While various embodiments/variations of the present invention have been described above, it should be understood that they have been presented by way of example only, and not limitation. Thus, the breadth and scope of the present invention should not be limited by any of the above-described exemplary embodiments, but should be defined only in accordance with the following claims and their equivalents.

Claims

1. A method for mating a first connector with a second connect connector, wherein the second connector comprises a generally cylindrical body, a generally cylindrical outer contact surrounding at least a portion of the body, the outer contact comprising an elongate portion tending to flare outwardly, a spring disposed between the outer contact and the body, and a shroud surrounding at least part of the outer contact, wherein the shroud is moveable along an axis that is generally parallel with a longitudinal axis of the body, the method comprising:

(a) positioning the second connector in front of the first connector;

(b) exerting a force on the shroud in the direction of the first connector so that a mating face of the body enters into a cavity defined by the first connector;

(c) after performing step (b), exerting a force on the shroud in the direction of the first connector to cause the outer contact to (i) move in the direction of the first connector relative to the body and (ii) compress the spring; and

(d) after performing step (c), exerting a force on the shroud in the direction of the first connector to cause the shroud to move in the direction of the first connector relative to the outer contact so that the shroud exerts an inward force on the elongate portion, thereby causing the elongate portion to bend inwardly such that an end portion of the elongate portion is disposed behind a protuberance of the first connector.
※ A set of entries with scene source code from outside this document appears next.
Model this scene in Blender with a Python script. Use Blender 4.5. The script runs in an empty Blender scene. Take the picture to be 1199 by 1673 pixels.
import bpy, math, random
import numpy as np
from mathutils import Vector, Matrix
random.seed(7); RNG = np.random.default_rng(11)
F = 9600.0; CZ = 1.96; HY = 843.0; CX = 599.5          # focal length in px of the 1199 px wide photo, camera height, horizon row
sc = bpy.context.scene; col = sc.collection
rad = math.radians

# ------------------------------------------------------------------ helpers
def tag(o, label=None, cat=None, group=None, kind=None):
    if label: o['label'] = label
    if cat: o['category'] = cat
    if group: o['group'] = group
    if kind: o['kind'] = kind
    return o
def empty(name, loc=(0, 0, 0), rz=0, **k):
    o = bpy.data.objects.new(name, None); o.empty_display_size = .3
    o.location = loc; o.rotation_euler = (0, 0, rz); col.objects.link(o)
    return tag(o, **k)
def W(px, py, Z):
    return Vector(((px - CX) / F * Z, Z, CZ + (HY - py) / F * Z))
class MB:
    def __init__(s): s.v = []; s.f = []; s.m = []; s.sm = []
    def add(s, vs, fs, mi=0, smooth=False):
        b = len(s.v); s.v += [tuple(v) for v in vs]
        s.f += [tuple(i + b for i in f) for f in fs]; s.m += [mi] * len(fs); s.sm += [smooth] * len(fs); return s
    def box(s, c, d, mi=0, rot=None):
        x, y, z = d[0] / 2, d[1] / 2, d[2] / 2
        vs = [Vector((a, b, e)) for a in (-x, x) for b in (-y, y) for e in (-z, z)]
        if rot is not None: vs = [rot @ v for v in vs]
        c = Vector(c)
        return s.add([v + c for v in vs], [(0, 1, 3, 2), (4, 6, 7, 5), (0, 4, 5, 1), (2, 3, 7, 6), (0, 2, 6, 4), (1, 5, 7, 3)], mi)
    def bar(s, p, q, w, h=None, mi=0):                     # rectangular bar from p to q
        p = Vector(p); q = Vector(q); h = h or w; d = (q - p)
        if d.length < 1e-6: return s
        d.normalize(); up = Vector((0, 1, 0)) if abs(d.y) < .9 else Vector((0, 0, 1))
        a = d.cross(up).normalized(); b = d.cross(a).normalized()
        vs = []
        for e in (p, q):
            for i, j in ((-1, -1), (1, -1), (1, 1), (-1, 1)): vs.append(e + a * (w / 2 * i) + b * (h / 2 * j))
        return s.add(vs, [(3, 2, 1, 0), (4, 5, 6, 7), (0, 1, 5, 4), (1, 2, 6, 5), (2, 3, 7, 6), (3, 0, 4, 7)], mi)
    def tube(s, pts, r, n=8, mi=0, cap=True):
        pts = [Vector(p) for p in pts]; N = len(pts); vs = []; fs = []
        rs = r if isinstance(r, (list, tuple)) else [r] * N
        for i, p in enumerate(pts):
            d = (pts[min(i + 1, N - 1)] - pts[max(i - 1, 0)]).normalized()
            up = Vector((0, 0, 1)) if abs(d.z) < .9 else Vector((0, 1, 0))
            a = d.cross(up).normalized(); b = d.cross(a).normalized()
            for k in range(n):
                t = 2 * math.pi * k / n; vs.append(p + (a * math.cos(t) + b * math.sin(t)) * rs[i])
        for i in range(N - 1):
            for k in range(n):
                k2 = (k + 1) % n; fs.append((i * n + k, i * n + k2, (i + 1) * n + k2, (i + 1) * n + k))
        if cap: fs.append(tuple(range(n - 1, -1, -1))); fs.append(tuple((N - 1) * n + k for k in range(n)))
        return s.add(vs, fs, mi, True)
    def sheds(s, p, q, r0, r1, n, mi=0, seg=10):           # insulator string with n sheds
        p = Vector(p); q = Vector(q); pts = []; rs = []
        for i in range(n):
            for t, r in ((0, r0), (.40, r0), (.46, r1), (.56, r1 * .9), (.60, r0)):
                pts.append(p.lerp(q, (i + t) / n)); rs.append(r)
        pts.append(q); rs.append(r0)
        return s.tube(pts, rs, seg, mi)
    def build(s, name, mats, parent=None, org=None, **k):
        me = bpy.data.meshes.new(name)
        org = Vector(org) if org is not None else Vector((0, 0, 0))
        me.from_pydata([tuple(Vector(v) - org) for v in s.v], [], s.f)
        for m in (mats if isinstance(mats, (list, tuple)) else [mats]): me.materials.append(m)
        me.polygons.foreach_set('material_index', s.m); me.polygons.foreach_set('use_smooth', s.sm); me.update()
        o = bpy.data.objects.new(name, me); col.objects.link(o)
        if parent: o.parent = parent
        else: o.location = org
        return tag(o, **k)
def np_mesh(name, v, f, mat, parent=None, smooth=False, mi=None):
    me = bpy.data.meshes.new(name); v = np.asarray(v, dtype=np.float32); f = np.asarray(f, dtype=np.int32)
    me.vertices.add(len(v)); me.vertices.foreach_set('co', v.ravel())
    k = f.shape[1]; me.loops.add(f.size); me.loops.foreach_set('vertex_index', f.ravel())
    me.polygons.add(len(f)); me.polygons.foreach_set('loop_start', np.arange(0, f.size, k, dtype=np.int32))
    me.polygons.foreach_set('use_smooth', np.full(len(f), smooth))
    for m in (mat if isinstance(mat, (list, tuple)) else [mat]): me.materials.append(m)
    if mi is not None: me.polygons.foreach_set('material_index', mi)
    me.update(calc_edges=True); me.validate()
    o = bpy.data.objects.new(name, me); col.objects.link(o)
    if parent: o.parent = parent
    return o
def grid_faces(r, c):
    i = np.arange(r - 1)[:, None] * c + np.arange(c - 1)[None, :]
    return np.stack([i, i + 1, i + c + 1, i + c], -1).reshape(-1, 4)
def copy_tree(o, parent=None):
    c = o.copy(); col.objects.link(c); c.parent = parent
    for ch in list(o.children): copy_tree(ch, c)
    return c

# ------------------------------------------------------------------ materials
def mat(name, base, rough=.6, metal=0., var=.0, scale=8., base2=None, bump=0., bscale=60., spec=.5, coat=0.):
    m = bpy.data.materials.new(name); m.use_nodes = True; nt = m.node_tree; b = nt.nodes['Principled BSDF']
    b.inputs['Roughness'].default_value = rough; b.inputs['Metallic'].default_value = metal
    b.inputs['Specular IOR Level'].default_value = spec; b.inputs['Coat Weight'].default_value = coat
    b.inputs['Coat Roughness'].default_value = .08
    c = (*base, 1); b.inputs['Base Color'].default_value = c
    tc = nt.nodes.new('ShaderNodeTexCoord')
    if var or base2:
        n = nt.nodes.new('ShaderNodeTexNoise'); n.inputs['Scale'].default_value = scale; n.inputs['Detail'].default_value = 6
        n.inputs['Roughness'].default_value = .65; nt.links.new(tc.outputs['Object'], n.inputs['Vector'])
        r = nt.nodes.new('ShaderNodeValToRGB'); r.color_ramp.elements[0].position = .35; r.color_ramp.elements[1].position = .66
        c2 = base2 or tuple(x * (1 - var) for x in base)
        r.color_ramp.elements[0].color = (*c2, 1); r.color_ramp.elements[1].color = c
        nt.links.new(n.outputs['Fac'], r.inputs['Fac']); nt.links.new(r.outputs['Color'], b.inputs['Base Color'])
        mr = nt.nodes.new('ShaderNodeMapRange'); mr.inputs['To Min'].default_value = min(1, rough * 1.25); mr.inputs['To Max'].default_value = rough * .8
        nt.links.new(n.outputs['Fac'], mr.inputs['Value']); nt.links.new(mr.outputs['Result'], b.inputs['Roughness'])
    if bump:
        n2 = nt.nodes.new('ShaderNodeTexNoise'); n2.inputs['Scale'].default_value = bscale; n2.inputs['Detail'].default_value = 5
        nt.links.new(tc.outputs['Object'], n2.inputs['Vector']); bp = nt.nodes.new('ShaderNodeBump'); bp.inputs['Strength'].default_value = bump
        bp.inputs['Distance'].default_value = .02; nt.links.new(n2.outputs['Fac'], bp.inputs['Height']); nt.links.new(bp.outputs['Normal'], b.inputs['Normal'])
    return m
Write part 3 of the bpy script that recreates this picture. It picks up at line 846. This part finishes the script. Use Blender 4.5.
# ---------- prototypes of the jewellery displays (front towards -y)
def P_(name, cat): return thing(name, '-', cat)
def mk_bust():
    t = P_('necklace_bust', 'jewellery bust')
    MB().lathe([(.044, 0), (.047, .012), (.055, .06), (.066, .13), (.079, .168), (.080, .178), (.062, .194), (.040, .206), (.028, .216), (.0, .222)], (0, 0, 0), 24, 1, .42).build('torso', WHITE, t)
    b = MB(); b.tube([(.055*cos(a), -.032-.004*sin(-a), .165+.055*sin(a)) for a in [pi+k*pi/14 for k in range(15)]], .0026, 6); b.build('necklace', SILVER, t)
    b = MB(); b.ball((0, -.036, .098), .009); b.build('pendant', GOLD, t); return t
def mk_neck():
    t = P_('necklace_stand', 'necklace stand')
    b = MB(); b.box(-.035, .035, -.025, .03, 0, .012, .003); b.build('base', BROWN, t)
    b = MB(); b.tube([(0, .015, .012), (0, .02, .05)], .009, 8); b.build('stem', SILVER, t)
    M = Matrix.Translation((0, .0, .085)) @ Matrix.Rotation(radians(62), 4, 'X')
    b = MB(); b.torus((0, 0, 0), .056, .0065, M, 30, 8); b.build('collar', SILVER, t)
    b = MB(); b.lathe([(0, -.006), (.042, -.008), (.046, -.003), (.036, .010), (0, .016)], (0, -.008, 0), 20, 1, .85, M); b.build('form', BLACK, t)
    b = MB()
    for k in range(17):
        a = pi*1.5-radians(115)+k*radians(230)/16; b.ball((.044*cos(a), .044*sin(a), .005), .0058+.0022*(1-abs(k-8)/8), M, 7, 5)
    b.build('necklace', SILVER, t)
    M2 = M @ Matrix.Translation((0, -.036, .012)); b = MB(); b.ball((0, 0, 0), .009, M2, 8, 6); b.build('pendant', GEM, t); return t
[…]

2. The method of claim 1, wherein, after step (d) is performed, the spring exerts an axial force on the outer contact in a direction away from the first connector causing the end portion of the elongate portion to exert a substantially equal axial force on the protuberance.

3. The method of claim 1, wherein the second connector further comprises a male or female contact housed within the body of the second connector.

4. The method of claim 3, wherein the second connector further comprises an insulator configured to electrically insulate the contact housed within the body of the second connector from said body.

5. The method of claim 1, wherein the outer contact comprises a plurality of elongate portions.

6. The method of claim 1, wherein the second connector further comprises a retaining step for limiting the axial movement of the outer contact.

7. The method of claim 1, further comprising moving the shroud so that the shroud does not exert an inward force on the finger, thereby allowing the finger to flare outwardly, prior to performing step (a).

8. A connector, comprising:

a generally cylindrical body;

a generally cylindrical outer contact surrounding at least a portion of the body, the outer contact comprising a elongate portion, wherein the outer contact is moveable relative to the body along an axis that is generally parallel with a longitudinal axis of the body between a first position and a second position;

a spring disposed in a space between the outer contact and the body, wherein, when the outer contact is in the second position, the spring is compressed; and

a shroud surrounding at least part of the outer contact, wherein the shroud is moveable relative to the body and relative to the outer contact along an axis that is generally parallel with the longitudinal axis of the body between an open position, in which the shroud does not exert an appreciable inward force on the elongate portion, and a closed position, in which the shroud exerts an appreciable inward force on the elongate portion that causes the elongate portion to bend inwardly.

9. The connector of claim 8, further comprising a retaining step projecting outwardly from an outer surface of said body and configured and positioned such as to limit the axial movement of the outer contact.

10. The connector of claim 8, wherein the outer contact comprises a plurality of elongate portions.

11. The connector of claim 8, further comprising a contact housed within the body.

12. The connector of claim 11, further comprising an insulator configured to electrically insulate the contact from the body.

13. The second connector of claim 8, wherein the elongate portion comprises a lip at its distal end, which lip is configured to engage a protuberance that projects outwardly from a body of a mating connector with which the second connector configured to mate when the second connector is mated with the mating connector.

14. A method for un-mating a first connector from a second connector, wherein the first connector has a member that projects outwardly from a body of the first connector, and the second connector comprises: (1) a generally cylindrical body housing a

contact that is engaged with a contact housed within the body of the first connector, (2) a generally cylindrical outer contact surrounding at least a portion of the body of the second connector, the outer contact comprising a finger engaged with said member of the first connector, (3) a spring disposed between the outer contact and the body of the second connector, and (4) a shroud surrounding at least part of the outer contact, wherein the shroud is moveable along an axis that is generally parallel with a longitudinal axis of the body of the second connector, the method comprising:

(a) gripping the shroud;

(b) after step (a), exerting a force on the shroud in a direction away from the first connector so that the shroud moves relative to said outer contact in said direction to allow said finger to move outwardly and disengage the member, wherein, after said finger disengages the member, the spring automatically causes the outer contact to move in said direction away from the first connector; and

(c) after step (b), disengaging the contact housed within the body of the second connector from the contact of the first connector.

15. The method of claim 14, wherein the contact housed within the body of the second connector is a male contact.

16. The method of claim 15, wherein the second connector further comprises an insulator configured to electrically insulate the contact housed within the body of the second connector from said body.

17. The method of claim 14, wherein the outer contact comprises a plurality of fingers.

18. The method of claim 14, wherein the second connector further comprises a retaining step for limiting the axial movement of the outer contact.